_Given request_. Count every line that has the word "this". Give the number, without anything more.

_Supplied information_.

──────────

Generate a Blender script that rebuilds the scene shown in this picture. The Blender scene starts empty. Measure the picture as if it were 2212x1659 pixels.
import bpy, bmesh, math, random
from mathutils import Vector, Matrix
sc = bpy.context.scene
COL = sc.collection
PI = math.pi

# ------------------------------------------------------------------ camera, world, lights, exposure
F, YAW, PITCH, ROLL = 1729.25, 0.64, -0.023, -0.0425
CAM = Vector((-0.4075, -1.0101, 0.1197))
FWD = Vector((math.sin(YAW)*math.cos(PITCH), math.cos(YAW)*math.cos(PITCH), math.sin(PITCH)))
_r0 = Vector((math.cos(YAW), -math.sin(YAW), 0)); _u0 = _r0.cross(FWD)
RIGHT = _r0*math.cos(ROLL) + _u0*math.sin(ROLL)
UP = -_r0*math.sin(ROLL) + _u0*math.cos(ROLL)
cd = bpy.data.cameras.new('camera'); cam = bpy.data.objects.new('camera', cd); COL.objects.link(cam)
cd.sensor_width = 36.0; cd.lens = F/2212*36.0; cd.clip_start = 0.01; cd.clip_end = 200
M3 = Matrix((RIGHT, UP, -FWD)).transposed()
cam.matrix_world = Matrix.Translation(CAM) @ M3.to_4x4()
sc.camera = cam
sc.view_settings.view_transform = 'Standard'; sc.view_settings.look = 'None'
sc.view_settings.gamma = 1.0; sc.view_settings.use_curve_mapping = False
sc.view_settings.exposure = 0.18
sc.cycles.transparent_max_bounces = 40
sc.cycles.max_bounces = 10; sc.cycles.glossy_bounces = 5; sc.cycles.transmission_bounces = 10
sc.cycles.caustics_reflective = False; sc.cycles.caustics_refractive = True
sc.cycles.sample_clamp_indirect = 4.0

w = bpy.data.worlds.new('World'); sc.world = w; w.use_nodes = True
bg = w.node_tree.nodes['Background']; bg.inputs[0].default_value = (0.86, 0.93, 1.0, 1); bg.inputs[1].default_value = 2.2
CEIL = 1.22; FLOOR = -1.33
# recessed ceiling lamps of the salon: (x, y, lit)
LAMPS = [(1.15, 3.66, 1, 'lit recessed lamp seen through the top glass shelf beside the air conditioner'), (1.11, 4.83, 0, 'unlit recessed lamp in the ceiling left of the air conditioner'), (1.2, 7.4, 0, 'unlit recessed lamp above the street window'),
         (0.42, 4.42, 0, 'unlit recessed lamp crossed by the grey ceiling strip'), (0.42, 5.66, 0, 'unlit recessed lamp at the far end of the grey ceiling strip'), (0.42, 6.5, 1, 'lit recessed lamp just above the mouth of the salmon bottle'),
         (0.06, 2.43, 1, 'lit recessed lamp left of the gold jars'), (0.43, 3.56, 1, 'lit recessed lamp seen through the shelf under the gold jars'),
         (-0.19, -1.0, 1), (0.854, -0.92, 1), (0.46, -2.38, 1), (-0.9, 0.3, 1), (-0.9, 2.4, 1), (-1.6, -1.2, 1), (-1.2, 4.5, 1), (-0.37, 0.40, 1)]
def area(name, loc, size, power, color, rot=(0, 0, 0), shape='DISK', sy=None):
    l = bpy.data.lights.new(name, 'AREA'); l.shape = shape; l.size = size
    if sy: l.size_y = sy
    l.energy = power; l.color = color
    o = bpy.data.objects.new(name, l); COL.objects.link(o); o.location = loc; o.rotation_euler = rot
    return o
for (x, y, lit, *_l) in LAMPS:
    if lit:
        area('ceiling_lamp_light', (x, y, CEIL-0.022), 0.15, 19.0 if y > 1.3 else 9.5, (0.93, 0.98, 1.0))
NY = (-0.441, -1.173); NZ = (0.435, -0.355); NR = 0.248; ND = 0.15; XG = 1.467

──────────

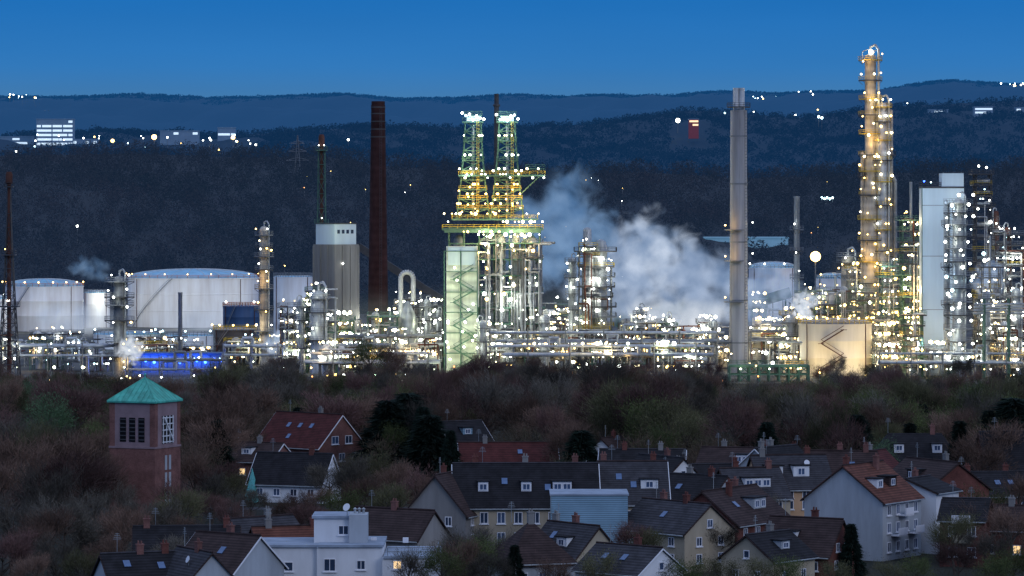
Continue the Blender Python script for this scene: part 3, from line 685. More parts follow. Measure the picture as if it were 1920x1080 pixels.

──────────

_Written response_. 2